The high teas have become extremely popular with businessmen looking for ways to conduct their business outside their hotel room, but not outside their hotel. As a result, in many cities, the hotel afternoon high tea is becoming yet another power business meal.

The high tea has also become a favorite with vacationers staying at hotels as a way to quietly relax or meet new people in a peaceful public setting.

And finally, the concept of the high tea has gained followers among hoteliers. Not surprisingly, the high tea service tends to generate additional revenue for hotels during a time of the day when their public areas and restaurants are usually dormant.

Anyone with a sense of history can tell you that the afternoon high tea service is anything but new.

Afternoon Break

Almost all the credit goes to Anna, the seventh Duchess of Bedford. The 18th-Century aristocrat complained often of having a sinking feeling in the afternoon.

This was soon remedied by her house servants, who served tea and cakes. She invited her friends to her London town house to enjoy the daily experience and the tradition was launched.

At some hotels, maintaining an afternoon tea custom has become a logistical problem.

"It's very difficult to import the kind of tea we want here," said Clyde Min, general manager of the Regent hotel in Bangkok. "But we planned ahead and did it."

The Regent tea is patterned after the Dorchester Hotel's high tea in London. The hotel offers a full line of Twinings teas, as well as matoon tea, a local Thai tea made from bale fruit.

Each afternoon from 3 to 6 local Bangkok socialites as well as hotel guests gather for the tea. As a small chamber music group plays from the balcony, the hotel offers the teas, along with finger sandwiches, scones, fresh fruit and a selection of Thai dim sum. "The dim sum," Min said, "is to let them know we've maintained the British traditions but to remind them they're still in Thailand."

Bargain in Thailand

The price for the high tea in Bangkok (about U.S. $3.80) is also much less expensive than it is at the Dorchester, the Ritz or the Savoy. At these three London hotels, tea service can get pricey. At the Ritz, tea runs 8 (about $12) a head. At the Savoy, it's 7.50, and the Dorchester will set you back 7.30.

Still, reservations at these legendary high tea hotels are a must. Despite the high prices, it is not unusual for afternoon teas to be see-and-be-seen, sold-out events. London's society ladies frequent the teas, and it's not unusual for the Queen Mother or other members of the Royal family to drop in occasionally at the hotels to sample a few scones with clotted cream.

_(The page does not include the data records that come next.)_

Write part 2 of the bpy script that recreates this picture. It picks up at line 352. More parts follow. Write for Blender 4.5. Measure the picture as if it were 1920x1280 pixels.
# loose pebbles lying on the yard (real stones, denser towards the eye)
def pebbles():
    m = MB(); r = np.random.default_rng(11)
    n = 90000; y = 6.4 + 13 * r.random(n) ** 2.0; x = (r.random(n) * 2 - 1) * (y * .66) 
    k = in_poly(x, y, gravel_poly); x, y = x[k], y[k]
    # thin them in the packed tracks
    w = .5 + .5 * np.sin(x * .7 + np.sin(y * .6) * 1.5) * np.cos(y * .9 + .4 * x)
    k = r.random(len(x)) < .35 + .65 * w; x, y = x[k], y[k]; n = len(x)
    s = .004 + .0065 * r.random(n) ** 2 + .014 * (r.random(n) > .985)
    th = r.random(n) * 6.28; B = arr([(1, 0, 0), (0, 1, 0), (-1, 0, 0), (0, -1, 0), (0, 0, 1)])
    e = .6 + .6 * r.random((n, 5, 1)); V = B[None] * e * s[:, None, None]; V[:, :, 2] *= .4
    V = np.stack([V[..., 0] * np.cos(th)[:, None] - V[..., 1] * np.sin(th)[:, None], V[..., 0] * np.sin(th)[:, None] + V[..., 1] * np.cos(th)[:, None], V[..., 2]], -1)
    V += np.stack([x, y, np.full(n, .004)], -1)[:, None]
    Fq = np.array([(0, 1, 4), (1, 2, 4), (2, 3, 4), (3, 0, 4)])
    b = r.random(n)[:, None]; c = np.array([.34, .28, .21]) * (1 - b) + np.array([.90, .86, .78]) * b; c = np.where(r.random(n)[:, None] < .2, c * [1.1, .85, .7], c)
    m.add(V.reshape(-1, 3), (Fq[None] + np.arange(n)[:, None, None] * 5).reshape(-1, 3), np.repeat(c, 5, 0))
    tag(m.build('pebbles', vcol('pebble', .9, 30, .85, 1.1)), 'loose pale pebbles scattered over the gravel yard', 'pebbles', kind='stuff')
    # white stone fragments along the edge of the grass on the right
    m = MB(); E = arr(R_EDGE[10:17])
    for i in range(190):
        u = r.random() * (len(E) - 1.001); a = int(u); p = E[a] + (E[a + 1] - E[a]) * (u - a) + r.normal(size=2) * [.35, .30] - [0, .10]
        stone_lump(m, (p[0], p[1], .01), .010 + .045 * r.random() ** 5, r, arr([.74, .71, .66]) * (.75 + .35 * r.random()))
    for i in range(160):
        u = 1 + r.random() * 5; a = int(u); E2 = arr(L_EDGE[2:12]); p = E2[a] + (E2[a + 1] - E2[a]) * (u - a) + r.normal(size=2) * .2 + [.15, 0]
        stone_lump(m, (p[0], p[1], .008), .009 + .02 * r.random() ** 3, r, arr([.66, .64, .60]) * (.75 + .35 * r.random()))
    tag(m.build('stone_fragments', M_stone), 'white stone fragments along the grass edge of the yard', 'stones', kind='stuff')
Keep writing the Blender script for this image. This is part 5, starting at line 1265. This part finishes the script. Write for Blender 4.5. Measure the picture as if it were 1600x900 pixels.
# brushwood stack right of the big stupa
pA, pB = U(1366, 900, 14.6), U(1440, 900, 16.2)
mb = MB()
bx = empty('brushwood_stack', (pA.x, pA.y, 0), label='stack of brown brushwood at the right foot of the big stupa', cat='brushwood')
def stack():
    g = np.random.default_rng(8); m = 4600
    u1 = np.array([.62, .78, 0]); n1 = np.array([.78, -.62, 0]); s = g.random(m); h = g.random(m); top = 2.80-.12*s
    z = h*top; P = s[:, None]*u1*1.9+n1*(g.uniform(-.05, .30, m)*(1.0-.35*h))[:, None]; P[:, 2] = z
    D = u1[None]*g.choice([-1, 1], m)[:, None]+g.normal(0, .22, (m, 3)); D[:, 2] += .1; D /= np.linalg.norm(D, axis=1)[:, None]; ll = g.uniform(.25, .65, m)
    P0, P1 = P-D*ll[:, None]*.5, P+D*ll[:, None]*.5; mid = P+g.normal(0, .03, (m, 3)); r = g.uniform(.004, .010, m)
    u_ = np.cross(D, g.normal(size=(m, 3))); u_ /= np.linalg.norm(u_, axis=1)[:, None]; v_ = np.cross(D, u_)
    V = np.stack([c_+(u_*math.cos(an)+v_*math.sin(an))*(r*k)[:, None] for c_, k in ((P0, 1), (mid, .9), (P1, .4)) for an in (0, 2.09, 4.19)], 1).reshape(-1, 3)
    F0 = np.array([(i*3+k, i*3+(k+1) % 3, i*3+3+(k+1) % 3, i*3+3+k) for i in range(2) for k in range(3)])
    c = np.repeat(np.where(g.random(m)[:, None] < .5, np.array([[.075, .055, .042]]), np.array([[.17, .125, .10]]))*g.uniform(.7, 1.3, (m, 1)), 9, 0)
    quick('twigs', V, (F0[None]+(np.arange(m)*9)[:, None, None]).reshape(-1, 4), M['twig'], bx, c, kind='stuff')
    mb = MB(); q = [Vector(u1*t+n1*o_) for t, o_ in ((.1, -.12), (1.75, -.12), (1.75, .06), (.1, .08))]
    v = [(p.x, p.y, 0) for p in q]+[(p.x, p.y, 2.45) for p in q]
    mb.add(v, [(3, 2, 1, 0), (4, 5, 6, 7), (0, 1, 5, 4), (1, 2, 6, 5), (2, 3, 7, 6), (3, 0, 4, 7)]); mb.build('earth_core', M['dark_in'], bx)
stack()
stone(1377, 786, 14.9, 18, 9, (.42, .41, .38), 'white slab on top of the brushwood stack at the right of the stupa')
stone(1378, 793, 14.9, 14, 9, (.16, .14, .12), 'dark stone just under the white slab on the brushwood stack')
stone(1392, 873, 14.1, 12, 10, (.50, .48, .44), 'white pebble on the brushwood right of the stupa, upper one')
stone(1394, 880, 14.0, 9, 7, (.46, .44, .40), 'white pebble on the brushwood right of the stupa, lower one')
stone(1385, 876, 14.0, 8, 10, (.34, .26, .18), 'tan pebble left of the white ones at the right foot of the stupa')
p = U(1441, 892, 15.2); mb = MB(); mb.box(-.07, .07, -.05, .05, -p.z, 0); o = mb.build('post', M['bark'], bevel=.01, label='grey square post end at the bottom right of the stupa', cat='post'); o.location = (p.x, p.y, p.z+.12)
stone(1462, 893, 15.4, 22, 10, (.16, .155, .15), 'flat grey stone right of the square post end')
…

However, back in the United States, even at the hotels that have been offering the traditional service for quite some time, afternoon high teas are no longer the exclusive bastion of socialites looking for ways to quietly and delicately pass the time between more formal meals.

The Clift Hotel in San Francisco offers an excellent tea service. The Mayfair Regent in Chicago takes their tea service very seriously. The hotel's large and beautifully appointed tearoom offers guests 24 separate tea choices, as well as a great view of Lake Michigan.

Fashions, Fox Trots

Some hotels have combined their tea service with afternoon dancing, especially on Friday afternoons.

Other hotels, like the Mandarin in Vancouver, offer a series of "fashion teas" in the afternoon.

The Lancaster hotel in Houston converts their lobby each afternoon for an elegant tea service. And its tea menu provides guests with a short history of tea drinking.